If you mean is it possible to load balance dual WAN ports, then yes it is. I'd recommend having a look at Shorewall. Lots of good tutorials out there, but it is a bit of a "grey" science. The difficulty isn't in load-balancing the traffic over 2 different WAN ports, which can be achieved by a simple round-robin method, it's in ensuring the sessions (for want of a better word) stay in-tact. If you connect to a web application from IP Provider A, then the next data you send is from IP Provider B, the app will not maintain session info (this is a VERy simplified explanation, not a good one, sorry).
 
Yes, that is what I meant and I did rather think that might be the problem - will have a look at the things you suggested but looks like the port 80 traffic splitting might be the best solution.

Thanks
 
Hmm, had a look at Shorewall - I only gave it a brief glance but it seemed to be more for configuring firewalls than selectively routing packets but will read on.

As a thought... would load balancing allow a server to have several network cards and increase speeds that way rather than having a gigabit with switch?
 
It could do, but your best bet for that is to look into Ethernet "bonding".

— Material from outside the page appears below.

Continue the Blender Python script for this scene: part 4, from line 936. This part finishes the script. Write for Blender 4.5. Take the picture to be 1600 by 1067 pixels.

Shorewall is a firewall/router - it does both, though obviously you could configure the firewall element to do nowt if required. There's a few other things about, mostly rules using iptables (which is actually what shorewall does anyway) that create persistent states over connections. I did a LOT of googling for this before, but decided the simplest route would probably be to get a router that supported dual-WAN load-balancing (there are a few).